Mark Seamon, Saginaw County Extension bioeconomy innovation counselor and regional innovation counselor, was regional finalist in the fact sheet category for “Fueling the Future: Potential Biomass Crops for Michigan.” The bulletin can be purchased or downloaded as a PDF at the MSUE Bookstore at http://www.bookstore.msue.msu.edu/. Search for bulletin number E3077. And by the way, this fact sheet written by Mark is part of a series of five bioeconomy fact sheets, each by a different author, available at the MSUE Bookstore.

Mike Staton, Allegan County Extension senior agricultural educator, won the National Search for Excellence in Crop Production Award. Mike led a cooperative effort to plan, promote, conduct and evaluate educational meetings designed to help soybean growers identify and overcome the barriers to producing higher-yielding and more profitable soybeans. The programs reached more than 1,500 producers and agronomists and produced projected financial impacts of more than $2.1 million dollars. The other MSU Extension educators cooperating on this project were Ned Birkey, Emily Sneller, Marilyn Thelen, Bruce MacKellar, Bill Robb and Dennis Pennington.

Kevin Gould, Ionia County Extension educator, was the National Search for Excellence award winner in Livestock Production. He led a program that developed a pre-conditioning and marketing system to add value to beef calves in Michigan.

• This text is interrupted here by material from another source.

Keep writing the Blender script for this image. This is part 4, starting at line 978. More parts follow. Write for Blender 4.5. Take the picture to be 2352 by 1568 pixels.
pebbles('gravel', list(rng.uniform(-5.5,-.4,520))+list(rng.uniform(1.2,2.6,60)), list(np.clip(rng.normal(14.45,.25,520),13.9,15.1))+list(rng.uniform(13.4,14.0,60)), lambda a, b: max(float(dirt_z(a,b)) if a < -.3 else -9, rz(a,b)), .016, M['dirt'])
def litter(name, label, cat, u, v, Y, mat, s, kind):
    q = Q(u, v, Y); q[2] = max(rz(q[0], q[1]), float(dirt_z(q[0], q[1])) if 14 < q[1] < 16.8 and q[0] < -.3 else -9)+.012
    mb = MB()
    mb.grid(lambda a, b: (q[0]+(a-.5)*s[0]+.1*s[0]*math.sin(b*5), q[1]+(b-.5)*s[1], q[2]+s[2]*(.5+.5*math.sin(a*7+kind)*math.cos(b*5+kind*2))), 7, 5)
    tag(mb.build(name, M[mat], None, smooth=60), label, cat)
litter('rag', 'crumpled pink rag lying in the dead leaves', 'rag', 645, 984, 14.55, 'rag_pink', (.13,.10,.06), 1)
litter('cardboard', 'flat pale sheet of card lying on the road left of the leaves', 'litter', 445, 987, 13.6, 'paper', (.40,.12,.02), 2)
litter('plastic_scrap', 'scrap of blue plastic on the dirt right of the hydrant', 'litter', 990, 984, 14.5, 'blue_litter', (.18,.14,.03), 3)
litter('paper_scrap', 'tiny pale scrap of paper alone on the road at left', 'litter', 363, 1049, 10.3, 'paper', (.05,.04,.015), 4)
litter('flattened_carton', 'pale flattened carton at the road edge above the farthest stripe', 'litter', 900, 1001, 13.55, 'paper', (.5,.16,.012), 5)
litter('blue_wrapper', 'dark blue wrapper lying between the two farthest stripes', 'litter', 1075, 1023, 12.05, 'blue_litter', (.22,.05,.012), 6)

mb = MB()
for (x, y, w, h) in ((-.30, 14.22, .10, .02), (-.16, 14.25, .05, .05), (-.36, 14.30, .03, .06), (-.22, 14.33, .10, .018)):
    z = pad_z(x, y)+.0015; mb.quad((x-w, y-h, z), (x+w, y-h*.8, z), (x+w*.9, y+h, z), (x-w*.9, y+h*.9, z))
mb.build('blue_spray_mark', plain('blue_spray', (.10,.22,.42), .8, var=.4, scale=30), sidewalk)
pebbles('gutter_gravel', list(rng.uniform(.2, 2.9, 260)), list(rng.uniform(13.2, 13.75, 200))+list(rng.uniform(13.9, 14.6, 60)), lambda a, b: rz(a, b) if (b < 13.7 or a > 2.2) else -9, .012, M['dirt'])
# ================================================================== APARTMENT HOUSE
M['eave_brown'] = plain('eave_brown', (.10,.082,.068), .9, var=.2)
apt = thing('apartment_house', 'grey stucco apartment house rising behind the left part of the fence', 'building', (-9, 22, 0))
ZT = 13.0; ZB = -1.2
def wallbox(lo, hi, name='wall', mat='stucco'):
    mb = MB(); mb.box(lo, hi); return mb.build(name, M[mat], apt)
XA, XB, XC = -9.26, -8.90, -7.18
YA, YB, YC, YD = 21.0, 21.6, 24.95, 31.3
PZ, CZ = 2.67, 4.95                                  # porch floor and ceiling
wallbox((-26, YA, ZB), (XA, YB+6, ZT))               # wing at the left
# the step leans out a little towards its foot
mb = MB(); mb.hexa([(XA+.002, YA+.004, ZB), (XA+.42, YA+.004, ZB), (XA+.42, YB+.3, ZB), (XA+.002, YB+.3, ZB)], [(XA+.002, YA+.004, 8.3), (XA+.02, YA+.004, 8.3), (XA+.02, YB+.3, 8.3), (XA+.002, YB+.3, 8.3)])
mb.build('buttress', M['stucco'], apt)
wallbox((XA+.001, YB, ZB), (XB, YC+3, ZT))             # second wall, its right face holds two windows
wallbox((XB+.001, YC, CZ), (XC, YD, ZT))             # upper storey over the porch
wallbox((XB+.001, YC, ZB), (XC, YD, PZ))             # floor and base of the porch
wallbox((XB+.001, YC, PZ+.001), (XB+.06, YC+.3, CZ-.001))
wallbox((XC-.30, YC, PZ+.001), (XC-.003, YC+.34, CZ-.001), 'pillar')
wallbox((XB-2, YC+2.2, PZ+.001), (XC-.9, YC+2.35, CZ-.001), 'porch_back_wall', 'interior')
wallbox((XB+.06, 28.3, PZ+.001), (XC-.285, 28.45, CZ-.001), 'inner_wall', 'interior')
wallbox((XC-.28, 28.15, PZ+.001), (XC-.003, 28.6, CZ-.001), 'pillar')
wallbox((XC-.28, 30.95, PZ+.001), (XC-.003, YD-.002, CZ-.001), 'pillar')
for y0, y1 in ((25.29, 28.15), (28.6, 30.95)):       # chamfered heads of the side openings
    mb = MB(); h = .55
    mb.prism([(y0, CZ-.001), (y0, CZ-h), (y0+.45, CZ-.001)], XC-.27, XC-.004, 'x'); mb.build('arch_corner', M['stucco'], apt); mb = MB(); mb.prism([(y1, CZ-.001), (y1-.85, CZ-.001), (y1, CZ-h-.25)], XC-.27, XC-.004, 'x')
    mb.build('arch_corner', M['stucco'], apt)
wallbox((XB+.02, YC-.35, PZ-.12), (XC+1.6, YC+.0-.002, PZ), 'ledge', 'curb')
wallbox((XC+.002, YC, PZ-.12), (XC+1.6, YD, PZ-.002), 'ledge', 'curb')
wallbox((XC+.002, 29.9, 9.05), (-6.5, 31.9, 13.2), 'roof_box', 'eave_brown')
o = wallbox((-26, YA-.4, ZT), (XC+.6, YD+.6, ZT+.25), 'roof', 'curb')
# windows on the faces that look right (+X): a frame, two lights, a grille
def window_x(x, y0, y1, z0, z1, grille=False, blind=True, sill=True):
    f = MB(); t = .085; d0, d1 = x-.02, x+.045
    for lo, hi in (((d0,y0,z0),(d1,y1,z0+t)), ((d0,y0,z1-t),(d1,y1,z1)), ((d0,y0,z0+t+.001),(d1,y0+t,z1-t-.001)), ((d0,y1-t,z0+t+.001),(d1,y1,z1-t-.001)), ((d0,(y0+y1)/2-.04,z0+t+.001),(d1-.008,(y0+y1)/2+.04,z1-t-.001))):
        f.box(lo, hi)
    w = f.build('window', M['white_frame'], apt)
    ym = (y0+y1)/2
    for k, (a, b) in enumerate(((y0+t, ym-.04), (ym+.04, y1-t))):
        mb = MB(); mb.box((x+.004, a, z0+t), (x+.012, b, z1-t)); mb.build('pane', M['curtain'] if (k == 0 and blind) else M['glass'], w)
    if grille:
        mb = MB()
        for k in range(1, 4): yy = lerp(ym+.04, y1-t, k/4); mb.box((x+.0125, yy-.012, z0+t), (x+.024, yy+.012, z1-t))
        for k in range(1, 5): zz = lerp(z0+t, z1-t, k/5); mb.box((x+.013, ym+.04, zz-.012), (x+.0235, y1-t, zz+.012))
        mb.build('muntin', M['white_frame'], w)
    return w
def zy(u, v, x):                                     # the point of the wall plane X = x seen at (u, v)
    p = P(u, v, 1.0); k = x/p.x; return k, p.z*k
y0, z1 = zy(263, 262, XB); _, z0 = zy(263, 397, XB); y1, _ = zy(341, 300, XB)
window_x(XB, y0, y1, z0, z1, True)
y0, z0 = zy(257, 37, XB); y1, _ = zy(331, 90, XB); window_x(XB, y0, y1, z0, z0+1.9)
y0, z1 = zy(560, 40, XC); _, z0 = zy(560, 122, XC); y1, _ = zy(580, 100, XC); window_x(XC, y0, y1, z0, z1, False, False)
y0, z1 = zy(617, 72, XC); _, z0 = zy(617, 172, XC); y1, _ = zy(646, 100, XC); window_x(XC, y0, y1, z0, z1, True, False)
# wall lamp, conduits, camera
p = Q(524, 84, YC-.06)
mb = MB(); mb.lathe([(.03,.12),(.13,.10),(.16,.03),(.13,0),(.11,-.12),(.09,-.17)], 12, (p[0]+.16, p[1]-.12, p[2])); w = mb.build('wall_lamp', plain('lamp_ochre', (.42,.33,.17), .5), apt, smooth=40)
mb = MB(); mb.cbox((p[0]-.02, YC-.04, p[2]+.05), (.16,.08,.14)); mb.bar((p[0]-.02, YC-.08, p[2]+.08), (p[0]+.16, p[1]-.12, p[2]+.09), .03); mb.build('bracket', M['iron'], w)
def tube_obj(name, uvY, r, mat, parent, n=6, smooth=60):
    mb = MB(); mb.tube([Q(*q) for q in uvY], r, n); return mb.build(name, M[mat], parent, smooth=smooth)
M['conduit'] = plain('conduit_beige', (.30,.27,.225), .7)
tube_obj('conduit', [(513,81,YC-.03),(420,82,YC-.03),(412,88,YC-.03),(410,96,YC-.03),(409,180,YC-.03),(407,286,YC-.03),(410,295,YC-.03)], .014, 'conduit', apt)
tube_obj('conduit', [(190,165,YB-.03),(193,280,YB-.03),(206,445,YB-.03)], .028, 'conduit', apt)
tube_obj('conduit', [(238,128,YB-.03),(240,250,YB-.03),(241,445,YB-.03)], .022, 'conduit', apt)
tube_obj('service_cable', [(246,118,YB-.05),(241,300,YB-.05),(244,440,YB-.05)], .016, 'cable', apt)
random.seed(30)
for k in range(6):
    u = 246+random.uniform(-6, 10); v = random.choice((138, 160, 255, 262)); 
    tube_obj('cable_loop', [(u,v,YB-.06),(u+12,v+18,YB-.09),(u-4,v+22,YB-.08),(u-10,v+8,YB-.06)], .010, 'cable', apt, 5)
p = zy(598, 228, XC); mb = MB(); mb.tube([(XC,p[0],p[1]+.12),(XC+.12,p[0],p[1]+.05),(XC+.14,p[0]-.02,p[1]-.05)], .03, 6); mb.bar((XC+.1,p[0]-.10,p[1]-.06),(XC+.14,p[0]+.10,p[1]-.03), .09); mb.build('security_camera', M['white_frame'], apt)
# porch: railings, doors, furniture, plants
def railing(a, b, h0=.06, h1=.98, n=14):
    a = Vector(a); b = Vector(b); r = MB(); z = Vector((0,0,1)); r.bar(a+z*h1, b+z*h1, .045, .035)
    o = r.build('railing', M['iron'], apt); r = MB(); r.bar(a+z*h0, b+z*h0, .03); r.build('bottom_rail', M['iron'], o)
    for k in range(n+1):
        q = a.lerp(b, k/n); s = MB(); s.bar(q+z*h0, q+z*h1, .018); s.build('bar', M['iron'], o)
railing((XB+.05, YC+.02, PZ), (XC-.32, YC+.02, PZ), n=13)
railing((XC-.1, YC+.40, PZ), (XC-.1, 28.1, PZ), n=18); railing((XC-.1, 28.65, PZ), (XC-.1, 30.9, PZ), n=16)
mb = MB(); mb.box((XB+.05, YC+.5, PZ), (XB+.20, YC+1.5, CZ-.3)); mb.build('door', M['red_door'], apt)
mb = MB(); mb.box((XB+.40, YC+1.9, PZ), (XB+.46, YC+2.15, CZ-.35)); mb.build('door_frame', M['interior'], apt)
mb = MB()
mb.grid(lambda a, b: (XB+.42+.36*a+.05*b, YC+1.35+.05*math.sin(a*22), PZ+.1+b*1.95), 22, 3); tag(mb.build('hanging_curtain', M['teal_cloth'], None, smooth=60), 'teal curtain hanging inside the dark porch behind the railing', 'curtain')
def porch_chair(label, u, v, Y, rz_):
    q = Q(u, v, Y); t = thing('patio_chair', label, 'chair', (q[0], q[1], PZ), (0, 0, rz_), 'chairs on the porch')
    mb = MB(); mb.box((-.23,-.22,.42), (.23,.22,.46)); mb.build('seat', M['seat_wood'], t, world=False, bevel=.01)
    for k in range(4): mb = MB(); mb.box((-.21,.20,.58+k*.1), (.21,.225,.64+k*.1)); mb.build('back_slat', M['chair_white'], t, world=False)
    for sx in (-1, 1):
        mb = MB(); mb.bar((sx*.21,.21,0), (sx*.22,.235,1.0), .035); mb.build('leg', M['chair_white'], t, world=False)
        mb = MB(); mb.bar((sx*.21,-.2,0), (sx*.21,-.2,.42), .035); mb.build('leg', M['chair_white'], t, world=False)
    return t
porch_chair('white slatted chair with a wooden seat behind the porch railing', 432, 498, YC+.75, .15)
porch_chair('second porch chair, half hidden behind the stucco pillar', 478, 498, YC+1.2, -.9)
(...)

Phil Durst, Oscoda County Extension dairy educator, was recognized as a national finalist for Professional Excellence for the Beginning, Young and Small Farmer Programming Award. Each month, Phil meets with 40 to 50 young dairy producers who are part of two YSD (Young, Savvy and into Dairy) groups in northeastern Michigan. Through Facebook, it is an international group of young people in dairy.

Tom Dudek reported that the weather in Tulsa was – well, very Tulsa-like for the middle of July:  hot (95° F) and humid (heat index = 115). I got the impression they were pleased to escape back to Michigan’s more moderate conditions, but they definitely came back with a lot of hardware in their luggage. The Michigan Association of Extension Agents received a certificate for fourth place in increased membership, with 8 new members added last year.

We are very proud of our colleagues in NACAA and the work that they do in our state. Their innovations and hard work really set a model for what we hope to achieve even more widely in our new organizational design. Thanks for giving us great examples to highlight and learn from!